Jonathan Franzen likes big books. Each one of his critically acclaimed works are weighty door-stoppers but their tangible size in no way matches the scale of what lies within.
Those who have already read The Corrections and Freedom will know how Franzen novels work: interrogative writing on State power, injustice and secrecy is his trademark. In prior novels, Franzen has tackled the recession, warmongering and the corruptions of the Bush administration. Purity engages with the death of privacy, the responsibilities of information handling and the anxieties of the online world. Much more than your standard socio-political genre novels, his sharp-eyed, satirical observations on domesticity and familial relationships simultaneously deliver the wide shot panoramas that have earned him the accolade of ‘The Great American Novelist’ from Time Magazine.
The novel opens with one of Franzen’s quintessential dysfunctional family conversations. Purity Tyler is making a telephone call to her reclusive mother, which slides effortlessly into the pointless, passive-aggressive arguments that Franzen arguably captures best. Purity hates her name and abbreviates it to Pip inviting the comparisons to Dickens’ Great Expectations that many critics have noted. Indeed parallels can be drawn between Pip’s mother, a skeletal, paranoid heiress, and the erratic Miss Havisham, and the plot, which takes us through a twisting journey to discover the undisclosed identity of Pip’s true parentage, is a familiar one.

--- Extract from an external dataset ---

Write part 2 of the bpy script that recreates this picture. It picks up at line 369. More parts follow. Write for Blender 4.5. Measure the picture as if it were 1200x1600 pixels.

Living in a squat in Oakland with a group of Occupy activists, Pip humiliates herself by making a pass at Stephen, the father figure of the household. Mortified by rejection, she then runs away on a quest to find the real missing man in her life, and unearth the identity of her absent father. As advised by a friend, Pip embarks on an internship with the famous WikiLeaks-esque hacktivists ‘The Sunlight Project’ with the hope of accessing their databanks to obtain the information she desperately needs to find. Heading up the project is Andreas Wolf, a charismatic, sexually-deviant, paranoid, internet guru, and upon meeting him the story starts on a series of unlikely coincidences. The explanation and resolution of these offer some of the pleasures and satisfactions of a good detective novel. However Purity is primarily about people and, for all its similarities to his previous work, this is where the novel moves very slightly in a new direction for Franzen.
The protagonists’ efforts to understand their identities and come to terms with their private lives is told in seven sections using competing perspectives which move back and forth in time. Depicting characters so seamlessly from the outside and the inside is a technique Franzen has mastered in previous novels, it adds a layered depth to the characterisation which reads very naturally. However, his writing style this time feels far less precise. He still offers enormously intelligent prose but its intelligence is worn lightly and conversationally. The effect of this perceived casualness is a new-found ease in eavesdropping on the characters thoughts. The Corrections and Freedom also had highly-realised characters with complex motives at their centre, but those books opened their gaze outward to try to capture the ideas and zeitgeist of the times and the characters remained more or less consistent throughout the book. Purity delves inwardly into the characters psyches, breaking down their motives with such an acute level of perception and self-awareness, it’s an almost hyper-real experience to read. This is by far the least self-conscious yet most intimate novel Franzen has produced to date.
Purity is a keenly observant book about contemporary life as we know it, but alongside the meta-irony and the magisterial sweep Franzen has managed to increase the level of humanity. The result is an intellectually stimulating and absorbing novel with characters that are capable of change and perhaps even maturity.